Sorts: It’s not like a story of any kind is integral to our music, there are themes that just follow and we pick up on what happens around us. The future material is planned to involve dark themes. It seriously will be very dark.



(((o))): What are the samples from that are in the songs? Why did you choose them?

Sorts: The ambient elements there are mostly recorded and modified by us. We chose those to create a kind of eerie atmosphere, like a church/monastery atmosphere. These are things we just did, you know? It was very inspiring stuff to use and create. It was a cold November when this came from my mind, before I turned it into flesh.
(((o))): The EP is out on Hexenreich Records. How did you get on this label and why did you chose for tape as a carrier?

Thon: I have known Volly [boss of Hexenreich] for many years. I talk to him almost every week, so it was quite a natural thing to happen.

Sorts: Yeah, Thon did the talking on that one. I’ve known the same person for many years, but Thon was more on a business level with this I suppose. Hexenreich has been functioning as a label dealing with this music for a long time now and it’s not like there are that many places for our kind of music. He’s a good person to work with.

Actually we released a sort of split with Hexenreich and Eerie Moonlit Trees, which is a label I started to create an underground label. I have to see if that’s going to work out. Choosing the cassette format is partly because it is simply very cheap. I would like to release material on CD, LP and MCD, but as long as we don’t have that kind of deal, we will work with what we have. Anyone who is interested in helping us forward is most welcome.

(((o))): Can you tell us a bit about metal in Estonia and mainly extreme metal?

Sorts: I don’t know that much of the new Estonian metal scene. There is stuff going on and if someone is interested in it, the best news source is, though it doesn’t offer the most recent news right now. We’re simply outside of it I guess.

Some fresh things that are going on as far as I know, Ingmar Aasoja from Thou Shell Of Death has some interesting things going on. The bands Urt and Aghor are active and interesting, Tharaphita has some nice progress and Süngehel has new stuff going on that are worth checking gout. Goresoerd you can look up on Facebook, which is definitely a cool band.

I’ve got a list of records that are, in my opinion worth checking out, which offer a good impression of the Estonian scene. My opinion also varies of course; it depends on what I feel like.

Sõjaruun – Talv (2010)
Mortified – Wilderness (1993)
Tharaphita – All pool Lund Ja Jääd (1997)
Aggressor – Legal Requirement (1993)
Nihilistikrypt – I hate everything (2006)
Skydancer – The Dawnhunter (1996)

(((o))): Why do you think Estonia is the most atheistic country in Europe?

Thon: I think it’s a good thing, it seems a natural fact to me really.
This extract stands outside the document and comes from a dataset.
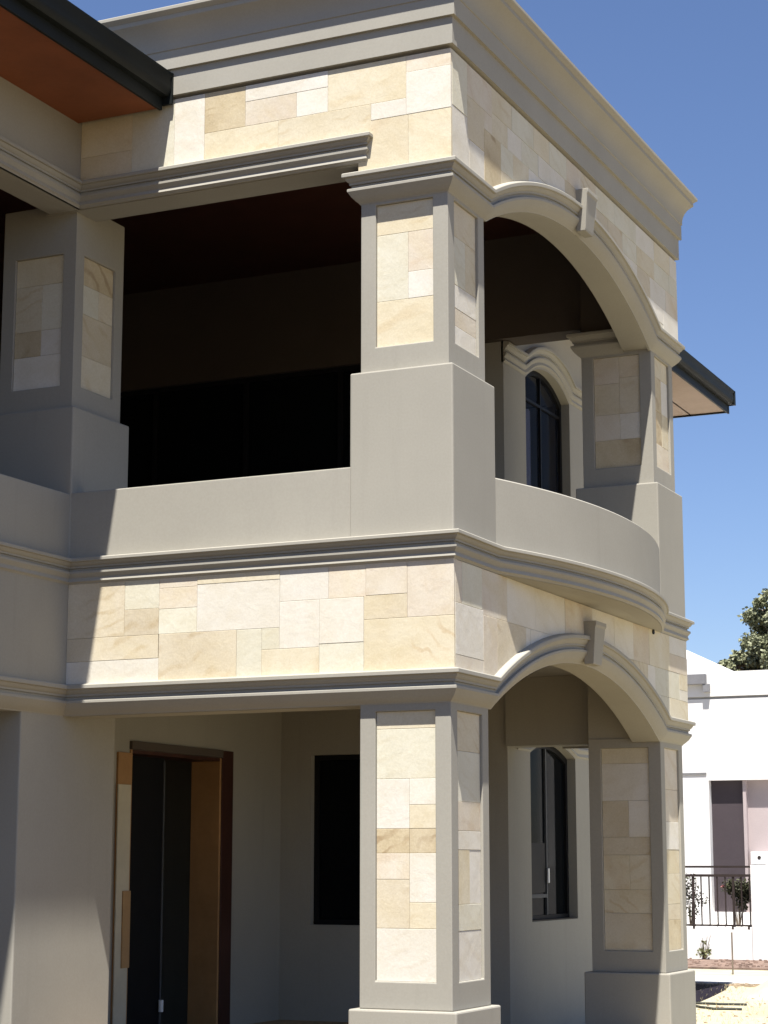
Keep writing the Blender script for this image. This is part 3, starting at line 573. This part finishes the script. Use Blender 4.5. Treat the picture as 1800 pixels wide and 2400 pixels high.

Studies have indeed shown it’s the most non-religious country in the world and it feels like a good thing.

Sorts: There are all sorts of studies, so I don’t agree with Thon on this. Right, in reality we may not be on level with the classic religious countries, but we’ve been fucked by religion enough as a small nation. Religion in my opinion is like slavery in the classic way. We are officially a Lutheran country in so far, but there is no official religion in our country. There are big churches and such, with big budgets, but where does that money come from? We live and believe in a more Protestant way I think, more sober. I don’t believe a God that promises good things for those that serve is a good thing; it’s mental slavery, being fooled by these promises that tell us we are blessed if we obey. What bothers me most is why we behave like believers still, even when we claim not to believe.

Fun fact, the Lutheran church wishes to build a skyscraper in Tallinn, which will be the biggest building in the city. What should we think of that?

(((o))): Anything else you’d like to share?

Sorts: Bottle of cheap whiskey and two dark beers? Thanks for this opportunity and everyone, support bands that you enjoy and perhaps we’ll meet some day.

While answering these questions, I was listening to some old material and some weird stuff came to my ears. It feels like a great journey to answer this and get back into listening to old material.